Let me start off by saying that I love movies of any genre, from any decade, from any country. But I love the horror genre more than any of them. I don’t know what it is about them. Most of them are retreads of other films. But to me there is an enduring quality of watching a group of teenagers entering a house knowing full well only one will make it out and the rest will meet their untimely demise to a demon or a stalker. Or say, zombies rising out of the ground then proceeding to slowly walk over to someone and eating them. Or a vampire intricately seducing a young woman only to bite her as the moon is fully lit.

Having said all this, I will probably make this the shortest review I ever write. It’s not that there isn’t much to say about The Cabin in the Woods, it’s that there isn’t much I want to say about it. The hype going into this movie was pretty big I must admit trying to step around reviews and spoilers in this day and age can be like coordinating yourself through a mine field. But I managed and am so glad I did because what happens throughout The Cabin in the Woods and its final 30 minutes are very, VERY refreshing to the horror genre. As I write this I’m trying to curb any details that will even remotely hint at what happens in the film.
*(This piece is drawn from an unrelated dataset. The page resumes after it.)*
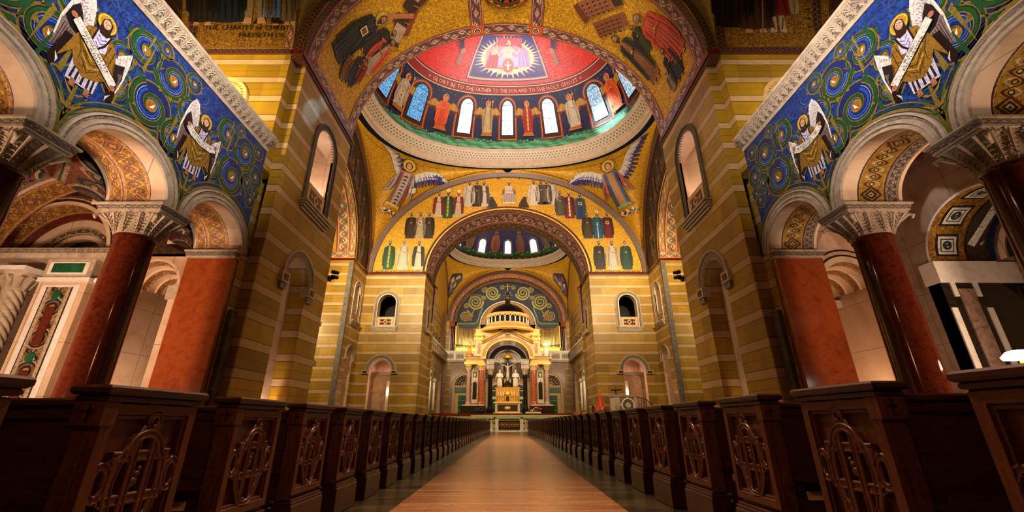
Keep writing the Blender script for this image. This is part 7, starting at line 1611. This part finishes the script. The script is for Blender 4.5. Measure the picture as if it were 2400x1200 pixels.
D.k = 0; D.at(-1.1, 1.5, 1); D.poly([(-1.2, -.3), (1.2, -.3), (1.2, .34), (-1.2, .34)], '#3c2c1c'); D.line([(-.9, -.15), (-.3, .12), (.3, .12), (.9, -.1)], .24, '#d8ccbc')
D.at(-1.1, 1.55, 1, 180, -1); D.text('SOUL CLEAVES', .2, '#1c1410', 0, -.12)
for i in range(8): D.k = 3; D.at(-2.2 + i * .3, 1.72, .1, i * 40); D.poly([(-1, -.5), (1, 0), (-1, .5)], ('#20304c', '#c8a878', '#7c3020')[i % 3])
g.build('mosaic_decoration', wr, 'structure')
g = MB(); oB = arch_path(12.35, .95, 5.5, .95, 0, 20)
plate(g, me, [(XA + 1.6, 0)] + oB + [(WX, 0), (WX, 9.0), (XA + 1.6, 9.0)], [], 0, PINK)
for i in range(7):
    r0 = .95 - i * .06; a0 = arc(12.35, 5.5, r0, r0, 180, 0, 24); a1 = arc(12.35, 5.5, r0 - .06, r0 - .06, 180, 0, 24); ringface(g, me, a1, a0, .28 * i, PALE if i % 2 == 0 else B_RED); soffit(g, me, a1, .28 * i, .28 * i + .28, PALE if i % 2 else B_ORNL)
for x, m in ((11.4, PALE), (13.3, PALE)): g.face([(x, YEND, 0), (x, 19, 0), (x, 19, 8), (x, YEND, 8)], m)
g.face([(11.3, 18.8, 0), (13.4, 18.8, 0), (13.4, 18.8, 8), (11.3, 18.8, 8)], GREY); g.box(11.4, 13.3, 16.0, 16.2, 5.15, 5.45, STONE); g.box(11.4, 13.3, 16.6, 16.8, 0, 5.2, GREY)
g.grid(lambda a, b_: (12.35 - .8 * cos(pi * a) * cos(pi / 2 * b_), 16.1 + .6 * sin(pi * a) * cos(pi / 2 * b_), 5.45 + .75 * sin(pi / 2 * b_)), 16, 8, GOLD)
ringface(g, YP(YEND - .02), arc(12.35, 5.5, .95, .95, 180, 0, 24), arc(12.35, 5.5, 1.1, 1.1, 180, 0, 24), 0, PALE); ringface(g, YP(YEND - .03), arc(12.35, 5.5, 1.1, 1.1, 180, 0, 24), arc(12.35, 5.5, 1.16, 1.16, 180, 0, 24), 0, BLACKM); ringface(g, YP(YEND - .03), arc(12.35, 5.5, 1.3, 1.3, 180, 0, 24), arc(12.35, 5.5, 1.36, 1.36, 180, 0, 24), 0, BLACKM)
g.build('wall_aisle_end_right', kind='structure')
# ------------------------------------------------------------------ hanging hat and shield, standing lamp, wall floodlights, pulpit, parasol, benches, banner pole
t = empty('heraldic_shield', (16.3, 12.1, 5.2), 'quartered blue and gold shield hanging under a broad red hat at the right edge', 'shield'); b = MB()
mm = YP(12.15); sh = [(15.95 + .55 + x * .42, 5.25 + z * .5) for x, z in ((-1, 1), (1, 1), (1, 0), (.85, -.6), (.4, -1.05), (0, -1.25), (-.4, -1.05), (-.85, -.6), (-1, 0))]
plate(b, mm, sh, [], .05, simple('shield_rim', '#c8a858', .4, .4)); D = Draw(b, mm, 1, .008, .004); D.at(16.5, 5.25, 1)
D.poly([(-.38, 0), (0, 0), (0, .46), (-.38, .46)], '#1c3c64'); D.poly([(0, 0), (.38, 0), (.38, .46), (0, .46)], '#b08828'); D.poly([(-.38, 0), (0, 0), (0, -.58), (-.16, -.5), (-.34, -.28)], '#1c3c64'); D.poly([(0, 0), (.38, 0), (.34, -.28), (.16, -.5), (0, -.58)], '#b08828')
D.poly([(.02, .08), (.36, .08), (.36, .2), (.02, .2)], '#28405c'); D.circ(-.2, .22, .09, '#b82c1c'); D.circ(-.2, -.12, .08, '#b8783c'); b.build('shield', t, origin=(16.3, 12.1, 5.2))
b = MB()
for m in (-1, 1): b.tube([(16.5 + m * .1, 12.1, 6.0), (16.5 + m * .35, 12.1, 5.86), (16.5 + m * .5, 12.1, 5.6), (16.5 + m * .52, 12.1, 5.0), (16.5 + m * .5, 12.1, 4.5)], .025, 6, CLOTHR); [b.ell((16.5 + m * .52, 12.1, 5.3 - i * .25), (.05, .05, .09), CLOTHR, 5, 6) for i in range(4)]
b.build('tassels', t)
t = empty('cardinal_hat', (16.5, 12.1, 6.0), 'broad flat red hat hanging above the quartered shield', 'hat'); b = MB(); b.lathe([(.01, 0), (.55, .0), (.56, .05), (.25, .1), (.22, .22), (.01, .26)], (16.5, 12.1, 6.02), 28, CLOTHR, sy=.6); b.build('brim_and_crown', t)
b = MB(); b.tube([(16.5, 12.1, 6.25), (16.5, 12.1, 8.9)], .008, 4, IRON); b.build('wire', t)
t = empty('standing_lamp', (12.15, 9.97, 0), 'standing brass lamp with a glowing white shade at the right edge', 'lamp'); b = MB()
b.lathe([(.01, 0), (.24, 0), (.22, .05), (.05, .12), (.025, .2), (.025, 2.2), (.05, 2.25), (.03, 2.3)], (12.15, 9.97, 0), 16, GOLDMET); b.build('pole', t)
b = MB(); b.lathe([(.30, 2.32), (.33, 2.38), (.22, 2.50), (.12, 2.53), (.0, 2.54)], (12.15, 9.97, 0), 24, SHADE); b.build('shade', t)
for sg in (-1, 1):
    p = Vector((sg * 8.98, 20.62, 0)); p.z = 7.9
    t = empty('wall_floodlight', tuple(p), 'small black floodlight on a bracket at the far edge of the %s pier' % side[sg], 'floodlight', 'black floodlights on the piers'); b = MB()
    b.box(*sorted((p.x, sg * (PX + .1))), p.y - .03, p.y + .03, p.z - .03, p.z + .03, IRON); b.box(*sorted((sg * 9.15, sg * 9.3)), 20.4, 20.75, p.z - .1, p.z + .1, IRON); b.build('bracket', t)
    for dz in (.06, .32): b = MB(); b.tube([(p.x + sg * .05, p.y - .18, p.z + dz), (p.x - sg * .12, p.y + .14, p.z + dz + .06)], .1, 10, IRON); b.tube([(p.x, p.y, p.z), (p.x, p.y, p.z + dz)], .02, 5, IRON); b.build('lamp_head', t)
pc = aty(1462, 950, 40.5)
t = empty('pulpit', (pc.x, 40.5, 0), 'carved white marble pulpit with a round rosette before the right bay', 'pulpit'); b = MB(); X0 = pc.x - 1.05; X1 = pc.x + .95; Z0, Z1 = 1.55, 3.1
b.frustum(X0, X1, 39.6, 41.3, Z0, Z1, 0, 0, WHITE); b.frustum(X0 - .08, X1 + .08, 39.5, 41.4, Z1, Z1 + .14, 0, 0, STONE); b.frustum(X0 - .14, X1 + .14, 39.44, 41.4, Z0 - .12, Z0 + .12, 0, 0, STONE); b.frustum(X0 - .02, X1 + .02, 39.55, 41.3, Z0 - .3, Z0 - .12, .12, 0, WHITE)
b.build('parapet', t); b = MB(); cx, cz = pc.x + .15, (Z0 + Z1) / 2 + .05; b.box(cx - .66, cx + .66, 39.56, 39.6, Z0 + .18, Z1 - .06, VEIN)
for r, w_, m in ((.55, .075, WHITE), (.34, .05, DSTONE), (.18, .05, WHITE)): b.tube([(cx + r * cos(a * .2618), 39.53, cz + r * sin(a * .2618)) for a in range(25)], w_, 6, m, cap=False)
b.ell((cx, 39.54, cz), (.09, .04, .09), WHITE)
for a in range(4): b.ell((cx + .64 * cos(a * pi / 2), 39.54, cz + .62 * sin(a * pi / 2)), (.08, .05, .08), WHITE)
b.build('rosette', t)
for x in (X0 + .12, X0 + .42, X1 - .14): b = MB(); b.tube([(x, 39.56, Z0 + .12), (x, 39.56, Z1 - .04)], .09, 8, STONE); b.build('corner_shaft', t)
b = MB(); b.lathe([(.8, 0), (.8, .3), (.45, .4), (.4, 1.1), (.8, 1.3)], (pc.x, 40.5, 0), 20, STONE); b.build('foot', t)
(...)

The Cabin in the Woods movie review

The movie starts out in a massive underground office that looks like a villain’s lair straight out of a Bond movie. Two guys are discussing their lives and their jobs (the latter of which they don’t reveal ANY details). One is played by the ubiquitous Richard Jenkins and the other played by the vastly underrated Bradley Whitford. They both give the film’s best performances. A smash cut to grinding violins over the title of the film stops the scene dead in its tracks.
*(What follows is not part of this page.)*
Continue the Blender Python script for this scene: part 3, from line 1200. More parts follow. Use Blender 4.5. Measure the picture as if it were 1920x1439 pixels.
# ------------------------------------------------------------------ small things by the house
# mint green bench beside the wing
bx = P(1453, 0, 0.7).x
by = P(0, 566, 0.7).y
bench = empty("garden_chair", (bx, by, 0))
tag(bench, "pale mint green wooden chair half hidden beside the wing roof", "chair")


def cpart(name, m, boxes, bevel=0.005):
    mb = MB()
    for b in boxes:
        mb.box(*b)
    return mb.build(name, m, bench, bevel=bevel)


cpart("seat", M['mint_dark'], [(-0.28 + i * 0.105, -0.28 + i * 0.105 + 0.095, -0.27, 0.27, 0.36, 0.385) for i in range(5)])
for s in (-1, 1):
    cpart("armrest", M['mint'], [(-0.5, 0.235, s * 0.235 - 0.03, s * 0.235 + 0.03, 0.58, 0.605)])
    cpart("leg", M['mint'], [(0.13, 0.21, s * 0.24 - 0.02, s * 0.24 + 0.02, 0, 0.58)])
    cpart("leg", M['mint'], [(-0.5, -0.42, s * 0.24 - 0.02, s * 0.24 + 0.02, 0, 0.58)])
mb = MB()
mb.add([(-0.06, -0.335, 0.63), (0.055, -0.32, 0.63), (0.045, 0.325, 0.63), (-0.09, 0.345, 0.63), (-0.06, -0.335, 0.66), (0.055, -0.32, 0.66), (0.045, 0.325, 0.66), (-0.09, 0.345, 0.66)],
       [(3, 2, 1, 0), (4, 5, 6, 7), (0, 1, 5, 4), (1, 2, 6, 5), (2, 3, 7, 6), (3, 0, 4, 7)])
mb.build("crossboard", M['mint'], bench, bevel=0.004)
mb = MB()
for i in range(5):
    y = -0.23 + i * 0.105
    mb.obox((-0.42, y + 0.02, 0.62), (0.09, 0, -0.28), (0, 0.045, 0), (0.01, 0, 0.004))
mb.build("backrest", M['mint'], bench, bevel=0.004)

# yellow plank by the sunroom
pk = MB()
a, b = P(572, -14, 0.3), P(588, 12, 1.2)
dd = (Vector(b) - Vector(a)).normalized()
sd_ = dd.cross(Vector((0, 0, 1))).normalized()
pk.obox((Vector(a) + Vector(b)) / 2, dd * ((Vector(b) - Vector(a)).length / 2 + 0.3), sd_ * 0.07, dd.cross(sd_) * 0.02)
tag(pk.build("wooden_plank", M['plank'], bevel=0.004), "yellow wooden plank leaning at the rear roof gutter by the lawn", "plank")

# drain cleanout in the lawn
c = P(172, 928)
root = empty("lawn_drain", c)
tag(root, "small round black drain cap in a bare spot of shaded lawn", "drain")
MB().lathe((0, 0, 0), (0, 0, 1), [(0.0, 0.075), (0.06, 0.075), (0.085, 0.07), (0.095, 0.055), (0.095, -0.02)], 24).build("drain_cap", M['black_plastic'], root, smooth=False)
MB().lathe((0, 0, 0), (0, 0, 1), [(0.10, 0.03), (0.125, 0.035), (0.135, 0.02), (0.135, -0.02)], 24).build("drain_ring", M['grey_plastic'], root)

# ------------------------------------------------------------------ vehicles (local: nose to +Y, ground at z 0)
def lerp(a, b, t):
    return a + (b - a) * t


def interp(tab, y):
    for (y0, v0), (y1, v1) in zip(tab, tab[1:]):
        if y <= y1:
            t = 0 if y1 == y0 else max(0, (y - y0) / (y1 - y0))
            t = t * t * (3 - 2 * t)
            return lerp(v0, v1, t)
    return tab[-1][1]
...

Now we meet our protagonists as they are packing and getting ready for a trip to, you guessed it, a cabin. The cabin happens to be located in, you guessed it again, the woods. The characters are all here: the athlete, the slut, the virgin, the bookworm and the conspiracy slinging pothead.

As soon as they drive off in their Winnebago, they are being watched. Watched by whom though and for what purpose is the mystery. The movie builds like a normal horror movie interspersed with scenes involving our two mystery men from the opening scene. They sit in a room with tons of monitors and multitudes of buttons and things that go bleep and blop. The cabin our heroes arrive in is being completely watched, bugged and ran by these two men.
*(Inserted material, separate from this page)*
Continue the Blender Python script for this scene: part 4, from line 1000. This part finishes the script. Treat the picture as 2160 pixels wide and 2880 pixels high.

What happens from here on out is completely organic and REFRESHING in a genre so stale and mostly bland. Most importantly, the movie is just so much fun. It never for one second takes itself seriously. It has fun with its roots. It embraces the history of its genre and sets out to obliterate it in one foul swoop. The ending does not have a cop out and stays true to its story.

I don’t think The Cabin in the Woods is perfect. It’s just on the edge of being great. Maybe in time, I will appreciate it even more. The movie is tons and tons of fun and like I said earlier, it’s above all refreshing. The movie will probably be appreciated more by horror hounds that get what the filmmakers were trying to do. The movie in my opinion is one of the most original in the genre to come out in some time. And if you know the genre, then you know that is saying something.